### SOURCE RECORDS

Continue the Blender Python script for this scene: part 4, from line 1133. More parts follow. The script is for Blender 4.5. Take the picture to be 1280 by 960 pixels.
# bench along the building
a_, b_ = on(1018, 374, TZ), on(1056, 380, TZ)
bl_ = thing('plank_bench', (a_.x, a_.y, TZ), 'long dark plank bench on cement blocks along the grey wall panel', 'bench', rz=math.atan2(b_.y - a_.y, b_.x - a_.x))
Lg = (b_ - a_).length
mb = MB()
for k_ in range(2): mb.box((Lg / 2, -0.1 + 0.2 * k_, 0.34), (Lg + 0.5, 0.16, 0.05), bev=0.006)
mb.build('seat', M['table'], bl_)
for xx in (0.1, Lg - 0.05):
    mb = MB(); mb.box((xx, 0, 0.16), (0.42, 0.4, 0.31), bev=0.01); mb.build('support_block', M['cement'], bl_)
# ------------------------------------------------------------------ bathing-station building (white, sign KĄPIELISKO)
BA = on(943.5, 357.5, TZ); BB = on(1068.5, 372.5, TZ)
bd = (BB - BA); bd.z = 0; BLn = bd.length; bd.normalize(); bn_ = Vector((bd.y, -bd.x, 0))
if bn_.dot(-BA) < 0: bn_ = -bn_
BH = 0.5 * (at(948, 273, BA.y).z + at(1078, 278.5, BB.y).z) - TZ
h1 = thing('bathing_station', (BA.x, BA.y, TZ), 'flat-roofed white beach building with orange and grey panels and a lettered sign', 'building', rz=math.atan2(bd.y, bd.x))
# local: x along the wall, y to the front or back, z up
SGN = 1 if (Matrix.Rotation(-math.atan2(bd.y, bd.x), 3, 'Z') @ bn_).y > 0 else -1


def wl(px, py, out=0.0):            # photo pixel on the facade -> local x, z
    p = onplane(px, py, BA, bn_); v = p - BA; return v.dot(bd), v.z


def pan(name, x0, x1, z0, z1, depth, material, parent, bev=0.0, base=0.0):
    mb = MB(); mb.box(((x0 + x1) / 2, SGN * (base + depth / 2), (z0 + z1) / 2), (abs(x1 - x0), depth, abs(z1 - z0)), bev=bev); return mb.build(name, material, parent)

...

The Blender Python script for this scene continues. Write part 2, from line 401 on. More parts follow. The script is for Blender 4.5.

### AIM
Your task is to transcribe only the lines from the line containing "Continue the Blender" through the line containing "mb = MB(); mb.box(((x0", word for word.

### ANSWER TO THE PROBLEM
Continue the Blender Python script for this scene: part 4, from line 1133. More parts follow. The script is for Blender 4.5. Take the picture to be 1280 by 960 pixels.
# bench along the building
a_, b_ = on(1018, 374, TZ), on(1056, 380, TZ)
bl_ = thing('plank_bench', (a_.x, a_.y, TZ), 'long dark plank bench on cement blocks along the grey wall panel', 'bench', rz=math.atan2(b_.y - a_.y, b_.x - a_.x))
Lg = (b_ - a_).length
mb = MB()
for k_ in range(2): mb.box((Lg / 2, -0.1 + 0.2 * k_, 0.34), (Lg + 0.5, 0.16, 0.05), bev=0.006)
mb.build('seat', M['table'], bl_)
for xx in (0.1, Lg - 0.05):
    mb = MB(); mb.box((xx, 0, 0.16), (0.42, 0.4, 0.31), bev=0.01); mb.build('support_block', M['cement'], bl_)
# ------------------------------------------------------------------ bathing-station building (white, sign KĄPIELISKO)
BA = on(943.5, 357.5, TZ); BB = on(1068.5, 372.5, TZ)
bd = (BB - BA); bd.z = 0; BLn = bd.length; bd.normalize(); bn_ = Vector((bd.y, -bd.x, 0))
if bn_.dot(-BA) < 0: bn_ = -bn_
BH = 0.5 * (at(948, 273, BA.y).z + at(1078, 278.5, BB.y).z) - TZ
h1 = thing('bathing_station', (BA.x, BA.y, TZ), 'flat-roofed white beach building with orange and grey panels and a lettered sign', 'building', rz=math.atan2(bd.y, bd.x))
# local: x along the wall, y to the front or back, z up
SGN = 1 if (Matrix.Rotation(-math.atan2(bd.y, bd.x), 3, 'Z') @ bn_).y > 0 else -1


def wl(px, py, out=0.0):            # photo pixel on the facade -> local x, z
    p = onplane(px, py, BA, bn_); v = p - BA; return v.dot(bd), v.z


def pan(name, x0, x1, z0, z1, depth, material, parent, bev=0.0, base=0.0):
    mb = MB(); mb.box(((x0 + x1) / 2, SGN * (base + depth / 2), (z0 + z1) / 2), (abs(x1 - x0), depth, abs(z1 - z0)), bev=bev); return mb.build(name, material, parent)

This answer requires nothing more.